Nicolás Francés, tan identificado con esta iglesia como se ve, no solo dejó muestras de su genialidad en el retablo mayor, en frescos y pinturas sino también en las vidrieras para las que realizó varios cartones, dibujados con su maestría, completos los colores y las formas. Algo que parece obvio pero no siempre era así, pues en la restauración del XIX Juan Bautista Lázaro pudo descubrir cómo algunos vidrieros medievales para ahorrar tiempo y pintura utilizaban unos simples signos que situados en cada parte del cartón indicaban el color que correspondía a tal o cual espacio. Así el signo V representaba al amarillo, X al rojo, L al azul...
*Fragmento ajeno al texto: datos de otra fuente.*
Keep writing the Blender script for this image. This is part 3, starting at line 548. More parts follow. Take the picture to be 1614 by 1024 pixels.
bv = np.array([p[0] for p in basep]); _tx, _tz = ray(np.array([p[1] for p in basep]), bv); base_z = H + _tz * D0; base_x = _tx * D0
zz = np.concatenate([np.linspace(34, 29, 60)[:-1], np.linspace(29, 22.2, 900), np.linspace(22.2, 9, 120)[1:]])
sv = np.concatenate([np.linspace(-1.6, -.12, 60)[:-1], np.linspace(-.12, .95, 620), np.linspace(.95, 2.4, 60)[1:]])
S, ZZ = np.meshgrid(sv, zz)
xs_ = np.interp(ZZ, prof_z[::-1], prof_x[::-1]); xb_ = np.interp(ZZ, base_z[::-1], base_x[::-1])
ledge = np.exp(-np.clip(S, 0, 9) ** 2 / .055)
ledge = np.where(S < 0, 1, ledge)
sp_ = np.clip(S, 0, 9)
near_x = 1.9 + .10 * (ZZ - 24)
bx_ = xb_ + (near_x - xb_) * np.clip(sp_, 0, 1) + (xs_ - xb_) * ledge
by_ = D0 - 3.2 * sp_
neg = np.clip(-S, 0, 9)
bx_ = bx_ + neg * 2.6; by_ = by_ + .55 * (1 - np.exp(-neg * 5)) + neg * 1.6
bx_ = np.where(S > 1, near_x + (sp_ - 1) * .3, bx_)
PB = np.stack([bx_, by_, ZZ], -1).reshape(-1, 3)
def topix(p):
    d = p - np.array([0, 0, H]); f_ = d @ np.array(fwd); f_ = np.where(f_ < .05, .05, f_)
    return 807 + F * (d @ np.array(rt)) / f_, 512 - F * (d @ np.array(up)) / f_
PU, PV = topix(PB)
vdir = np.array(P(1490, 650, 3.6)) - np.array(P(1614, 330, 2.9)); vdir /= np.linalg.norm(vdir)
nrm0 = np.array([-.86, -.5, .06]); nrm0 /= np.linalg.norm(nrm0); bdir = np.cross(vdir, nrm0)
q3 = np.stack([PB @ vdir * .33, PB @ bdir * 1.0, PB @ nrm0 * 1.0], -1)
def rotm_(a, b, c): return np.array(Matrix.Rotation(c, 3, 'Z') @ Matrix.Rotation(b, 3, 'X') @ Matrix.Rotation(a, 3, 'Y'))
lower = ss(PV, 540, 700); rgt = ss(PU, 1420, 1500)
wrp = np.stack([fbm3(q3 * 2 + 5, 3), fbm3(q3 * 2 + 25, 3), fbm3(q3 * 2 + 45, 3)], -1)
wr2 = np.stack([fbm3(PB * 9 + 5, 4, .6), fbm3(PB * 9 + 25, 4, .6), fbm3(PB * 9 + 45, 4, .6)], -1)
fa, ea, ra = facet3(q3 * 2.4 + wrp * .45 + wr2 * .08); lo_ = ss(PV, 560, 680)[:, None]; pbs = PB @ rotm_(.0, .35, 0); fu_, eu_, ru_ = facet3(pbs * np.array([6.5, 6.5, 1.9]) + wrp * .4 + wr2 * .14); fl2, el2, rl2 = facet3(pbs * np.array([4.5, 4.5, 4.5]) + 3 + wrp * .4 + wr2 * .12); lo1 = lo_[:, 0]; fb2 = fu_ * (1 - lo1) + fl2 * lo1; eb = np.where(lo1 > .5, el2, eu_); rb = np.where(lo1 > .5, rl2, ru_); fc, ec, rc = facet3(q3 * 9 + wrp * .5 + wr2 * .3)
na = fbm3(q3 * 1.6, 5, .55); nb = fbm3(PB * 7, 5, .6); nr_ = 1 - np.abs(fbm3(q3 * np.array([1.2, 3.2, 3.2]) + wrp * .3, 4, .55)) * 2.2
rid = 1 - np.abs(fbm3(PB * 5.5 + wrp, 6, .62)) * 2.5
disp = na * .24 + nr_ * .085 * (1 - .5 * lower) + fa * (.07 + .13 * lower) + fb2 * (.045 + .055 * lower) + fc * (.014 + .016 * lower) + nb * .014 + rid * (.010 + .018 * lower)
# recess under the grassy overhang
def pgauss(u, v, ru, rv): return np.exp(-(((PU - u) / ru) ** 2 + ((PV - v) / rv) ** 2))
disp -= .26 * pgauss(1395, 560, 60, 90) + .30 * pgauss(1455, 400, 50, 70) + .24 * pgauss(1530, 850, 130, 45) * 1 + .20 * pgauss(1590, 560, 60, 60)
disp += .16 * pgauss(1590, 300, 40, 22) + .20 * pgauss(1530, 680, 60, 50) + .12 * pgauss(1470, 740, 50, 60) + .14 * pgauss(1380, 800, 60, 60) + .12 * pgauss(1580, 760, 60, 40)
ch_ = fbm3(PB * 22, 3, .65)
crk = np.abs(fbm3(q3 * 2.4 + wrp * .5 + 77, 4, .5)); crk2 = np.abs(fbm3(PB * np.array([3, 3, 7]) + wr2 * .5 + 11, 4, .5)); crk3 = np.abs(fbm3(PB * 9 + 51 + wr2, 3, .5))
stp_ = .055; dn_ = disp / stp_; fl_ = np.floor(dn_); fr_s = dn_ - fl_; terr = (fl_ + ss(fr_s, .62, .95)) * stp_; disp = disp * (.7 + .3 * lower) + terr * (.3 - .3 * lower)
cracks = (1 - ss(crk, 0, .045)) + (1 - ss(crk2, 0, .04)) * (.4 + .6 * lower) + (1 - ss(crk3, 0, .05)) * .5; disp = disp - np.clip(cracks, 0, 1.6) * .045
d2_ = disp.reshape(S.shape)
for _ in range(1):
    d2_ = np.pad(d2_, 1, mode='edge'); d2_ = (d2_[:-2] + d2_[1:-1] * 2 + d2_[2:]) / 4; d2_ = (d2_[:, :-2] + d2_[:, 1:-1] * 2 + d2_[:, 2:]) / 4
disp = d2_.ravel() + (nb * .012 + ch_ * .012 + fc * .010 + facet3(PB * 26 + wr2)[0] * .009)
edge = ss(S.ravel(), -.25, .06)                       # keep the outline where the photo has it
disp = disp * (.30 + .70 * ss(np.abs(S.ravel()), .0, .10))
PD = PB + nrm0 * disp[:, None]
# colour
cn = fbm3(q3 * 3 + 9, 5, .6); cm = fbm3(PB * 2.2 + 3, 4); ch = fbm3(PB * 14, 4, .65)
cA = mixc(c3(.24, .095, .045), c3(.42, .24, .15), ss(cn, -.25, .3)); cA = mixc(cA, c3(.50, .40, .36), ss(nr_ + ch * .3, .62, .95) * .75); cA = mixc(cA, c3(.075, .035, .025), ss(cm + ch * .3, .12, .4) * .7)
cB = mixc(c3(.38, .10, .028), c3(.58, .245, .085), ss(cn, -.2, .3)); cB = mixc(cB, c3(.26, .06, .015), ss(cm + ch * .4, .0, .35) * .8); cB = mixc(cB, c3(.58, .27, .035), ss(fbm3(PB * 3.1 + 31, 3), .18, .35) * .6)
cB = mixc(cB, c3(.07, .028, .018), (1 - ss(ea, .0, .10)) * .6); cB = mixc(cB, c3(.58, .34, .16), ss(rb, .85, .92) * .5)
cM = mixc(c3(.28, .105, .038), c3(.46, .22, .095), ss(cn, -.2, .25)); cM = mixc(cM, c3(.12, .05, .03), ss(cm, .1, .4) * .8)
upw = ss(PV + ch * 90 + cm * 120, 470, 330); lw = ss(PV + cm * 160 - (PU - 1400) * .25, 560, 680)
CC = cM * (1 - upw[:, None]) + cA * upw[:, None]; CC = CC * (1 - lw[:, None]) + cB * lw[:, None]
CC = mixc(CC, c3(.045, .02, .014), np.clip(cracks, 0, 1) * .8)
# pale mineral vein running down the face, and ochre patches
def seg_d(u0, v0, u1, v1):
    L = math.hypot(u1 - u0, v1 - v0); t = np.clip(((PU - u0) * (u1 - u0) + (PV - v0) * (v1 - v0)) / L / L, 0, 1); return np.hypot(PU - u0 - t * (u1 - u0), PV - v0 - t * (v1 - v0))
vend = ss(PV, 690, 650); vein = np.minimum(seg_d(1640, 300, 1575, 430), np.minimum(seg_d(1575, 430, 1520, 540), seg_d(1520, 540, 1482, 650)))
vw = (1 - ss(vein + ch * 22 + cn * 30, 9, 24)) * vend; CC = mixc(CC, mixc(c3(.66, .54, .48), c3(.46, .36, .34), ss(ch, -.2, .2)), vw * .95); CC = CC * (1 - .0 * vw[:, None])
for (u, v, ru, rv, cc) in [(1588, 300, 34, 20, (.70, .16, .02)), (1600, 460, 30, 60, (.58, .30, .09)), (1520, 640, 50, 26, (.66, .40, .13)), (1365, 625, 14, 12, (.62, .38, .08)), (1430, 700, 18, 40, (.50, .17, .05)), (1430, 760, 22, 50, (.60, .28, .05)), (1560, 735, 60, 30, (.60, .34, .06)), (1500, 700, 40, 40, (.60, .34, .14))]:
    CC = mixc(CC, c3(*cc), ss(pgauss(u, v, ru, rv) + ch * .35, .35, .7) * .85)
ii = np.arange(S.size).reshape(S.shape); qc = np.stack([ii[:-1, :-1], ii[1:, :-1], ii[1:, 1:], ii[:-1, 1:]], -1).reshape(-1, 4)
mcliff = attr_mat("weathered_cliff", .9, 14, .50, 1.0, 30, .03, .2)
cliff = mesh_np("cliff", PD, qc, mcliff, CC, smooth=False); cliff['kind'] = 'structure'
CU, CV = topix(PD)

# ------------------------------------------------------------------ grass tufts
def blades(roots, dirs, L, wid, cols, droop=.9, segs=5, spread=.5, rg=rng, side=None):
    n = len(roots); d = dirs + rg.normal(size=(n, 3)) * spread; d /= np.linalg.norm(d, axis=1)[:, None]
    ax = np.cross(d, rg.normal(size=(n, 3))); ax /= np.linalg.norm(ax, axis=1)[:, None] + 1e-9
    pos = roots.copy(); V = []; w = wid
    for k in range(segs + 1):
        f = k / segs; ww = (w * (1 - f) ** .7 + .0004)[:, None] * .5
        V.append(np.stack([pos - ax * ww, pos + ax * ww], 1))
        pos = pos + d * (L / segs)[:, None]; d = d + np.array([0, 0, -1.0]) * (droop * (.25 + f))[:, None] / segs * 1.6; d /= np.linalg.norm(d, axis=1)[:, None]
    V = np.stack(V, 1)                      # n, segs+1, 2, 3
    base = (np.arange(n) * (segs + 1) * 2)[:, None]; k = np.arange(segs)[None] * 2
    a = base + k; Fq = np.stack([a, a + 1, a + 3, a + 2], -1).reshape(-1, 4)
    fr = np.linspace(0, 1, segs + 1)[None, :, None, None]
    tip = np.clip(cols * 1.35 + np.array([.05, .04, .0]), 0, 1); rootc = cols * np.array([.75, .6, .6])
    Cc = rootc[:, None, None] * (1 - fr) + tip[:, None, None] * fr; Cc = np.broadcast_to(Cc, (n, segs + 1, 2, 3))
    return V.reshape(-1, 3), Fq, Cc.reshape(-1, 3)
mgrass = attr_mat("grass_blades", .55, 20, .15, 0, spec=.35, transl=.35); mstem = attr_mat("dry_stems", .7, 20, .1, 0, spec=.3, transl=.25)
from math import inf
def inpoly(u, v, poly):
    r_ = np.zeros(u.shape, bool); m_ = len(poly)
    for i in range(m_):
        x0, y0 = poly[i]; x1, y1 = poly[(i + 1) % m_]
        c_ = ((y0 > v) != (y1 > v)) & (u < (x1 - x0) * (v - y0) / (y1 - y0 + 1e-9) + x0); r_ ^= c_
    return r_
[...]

   Además de Nicolás Francés y Anequín, citados en las últimas líneas, o Diego de Santillana también citado, se tiene constancia de otros artistas y vidrieros que dejaron la impronta de su sueño en la luz y el color de estos cristales. Entre los primeros en llegar durante la dirección del arquitecto Juan Pérez, se cita a Fernán Arnol, Adam y Pedro Guillelmo. Ya en el siglo XV a Juan de Arquer, Valdovín, otro Juan y Gonzalo de Escalante. Un siglo después a Rodrigo de Herreras, autor de la Natividad en la capilla de la Virgen Blanca. Ellos, los actuales, los restauradores Lázaro y Torbado, todos importan por su pericia y por su ingenio pero sobre todo por la función de transmisores entre una ambición de locos y el delirio que hoy nos maravilla, apóstoles de una fe que quiso bajar el paraíso a las naves de una catedral y lo ha logrado.